Wednesday, September 06, 2006

The wrong kind of fear of the sacred will destroy us

A Hasidic Jew was recently forced to leave an Air Canada flight from Montreal to New York because his praying scared fellow passengers:
The airplane was heading toward the runway at the Pierre Elliott Trudeau International Airport when eyewitnesses said the Orthodox man began to pray.

"He was clearly a Hasidic Jew," said Yves Faguy, a passenger seated nearby. "He had some sort of cover over his head. He was reading from a book.

"He wasn't exactly praying out loud but he was lurching back and forth," Faguy added.

The action didn't seem to bother anyone, Faguy said, but a flight attendant approached the man and told him his praying was making other passengers nervous.

"The attendant actually recognized out loud that he wasn't a Muslim and that she was sorry for the situation but they had to ask him to leave," Faguy said.

The man, who spoke neither English nor French, was escorted off the airplane.

Air Canada Jazz termed the situation "delicate," but says it received more than one complaint about the man's behaviour.

The crew had to act in the interest of the majority of passengers, said Jazz spokeswoman Manon Stewart.

"The passenger did not speak English or French, so we really had no choice but to return to the gate to secure a translator," she said.

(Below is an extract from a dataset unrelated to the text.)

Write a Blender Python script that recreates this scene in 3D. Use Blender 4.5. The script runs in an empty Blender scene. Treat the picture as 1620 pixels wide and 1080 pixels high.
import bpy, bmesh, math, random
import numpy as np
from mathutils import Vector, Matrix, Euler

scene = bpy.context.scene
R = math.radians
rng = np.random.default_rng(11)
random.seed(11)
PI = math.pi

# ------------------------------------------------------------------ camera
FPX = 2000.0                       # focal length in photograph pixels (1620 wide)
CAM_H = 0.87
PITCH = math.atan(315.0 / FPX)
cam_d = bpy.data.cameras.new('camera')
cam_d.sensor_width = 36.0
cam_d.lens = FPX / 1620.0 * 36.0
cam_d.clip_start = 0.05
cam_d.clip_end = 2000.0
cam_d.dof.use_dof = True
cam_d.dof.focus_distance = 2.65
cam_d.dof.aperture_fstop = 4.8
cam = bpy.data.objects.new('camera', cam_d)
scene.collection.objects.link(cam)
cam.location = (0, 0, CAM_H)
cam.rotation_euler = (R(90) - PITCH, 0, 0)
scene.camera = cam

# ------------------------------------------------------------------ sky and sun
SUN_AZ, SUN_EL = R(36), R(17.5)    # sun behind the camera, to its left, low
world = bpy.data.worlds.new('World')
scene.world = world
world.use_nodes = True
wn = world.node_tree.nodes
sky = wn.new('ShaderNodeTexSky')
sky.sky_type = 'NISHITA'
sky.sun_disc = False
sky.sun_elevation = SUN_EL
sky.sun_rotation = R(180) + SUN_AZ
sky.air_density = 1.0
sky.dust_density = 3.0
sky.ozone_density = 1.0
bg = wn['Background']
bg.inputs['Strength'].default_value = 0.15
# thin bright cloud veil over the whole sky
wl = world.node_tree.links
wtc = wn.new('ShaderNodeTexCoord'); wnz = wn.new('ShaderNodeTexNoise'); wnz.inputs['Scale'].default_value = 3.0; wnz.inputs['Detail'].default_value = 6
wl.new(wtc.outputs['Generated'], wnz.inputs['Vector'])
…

The airline is not saying if the man was told he was not allowed to pray, but a spokesperson said the man was back on board the next flight to New York.
Read my analysis of this story at Covenant Zone.

5 comments:

Anonymous said...

Well, speaking as a "decadent" North American secular person -- and no, we are not all knuckle-dragging Leftards, some of us are, for example, of Objectivist background and our convictions are quite solidly grounded, thank you -- I suggest that the more likely explanation for the behavior of these passengers is ignorance of Hasidic customs rather than some phobia about the "sacred". Although most people at some point have seen orthodox Jews praying on TV, too many people seem to absorb little or no information from what they see unless it has to do with sports, whatever Brangelina is up to lately, or "LOST". They have no frame of reference, so inside a locked airplane such activity can seem threatening to them while the rest of us would recognize it as benign. (Alas, it would be too much to expect them to realize that even a disguised Jihadist would be screaming "Allahu Akbar!" instead of reciting Hasidic prayers and would hardly be doing so before the plane is even airborne!) While such ignorance is deplorable, at least people are paying attention to what is going on around them on an airplane, which they probably would not have been doing on 9/10/2001.

truepeers said...

rra, i am myself quite a secular person. My target is not secularism; rather it is that combination of secularism and anti-Judeo-Christian delusion that often goes by the name of Gnosticism. I note that you put the word sacred in scare quotes. And that may be a sign of the problem I see: denial or doubt of something fundamental to human nature. The sacred is a fundamental anthropological fact that few secular people take seriously. The sacred is certainly a worldly reality, and is essential to properly understanding human behaviour (e.g. why you can charge twice as much, or more, for a Nike shirt as the same shirt without the swoosh), whether or not God or any other supernatural being "exists". You say the passengers were ignorant and hence feel threatened, but how or why do we feel threatened by things of which we are simply ignorant?

truepeers said...

No doubt it's often necessary to distinguish among different kinds of relationships to the sacred and maybe I should have in this post. We can simultaneously fear and desire the sacred, because it is an inherently paradoxical force that attracts and repels our attention. "Look, respect, represent, but don't touch", is its basic message. It's often said that fear of the sacred (or of its divine guarantor) is the basis of wisdom. That's very true. But it can also be the basis of unwisdom, which is what was on my mind when I posted.

Anonymous said...

I understand your point, truepeers, and I tend to agree in a more generalized context. But I don't see how it pertains to people on an airplane witnessing what for many of them was probably unfamiliar religion-related appearance (if the individual was in full Hasidic dress) and behavior (he was described as praying in the orthodox manner, which involves a lot of bowing). I think some of them simply became frightened because they've come to believe that "strange" religious behavior = fanaticism = danger. 5 years and 1 week ago they would probably have thought nothing of it, or merely have been curious. It's deplorable that there is so much ignorance about the meaning of various religious customs, surely. (Though it might have prevented a lot of trouble had the Hasidic individual quietly informed those next to him what religion he belonged to and that he wished to pray and not to be concerned. A little common sense on both sides wouldn't hurt in such situations.)

truepeers said...

RRA, the problem was that he spoke neither English nor French. The crew might have asked if anyone on board spoke Hebrew or Yiddish in order to let him show others that he was just a Jew; and he may well have stopped praying if asked. Barring that, the crew should have asked those who were demonstrating the irrational fear to leave the plane, not the Jew. But I fear the crew may have been complicit in stirring up the fear. Judeophobia is common enough in Quebec.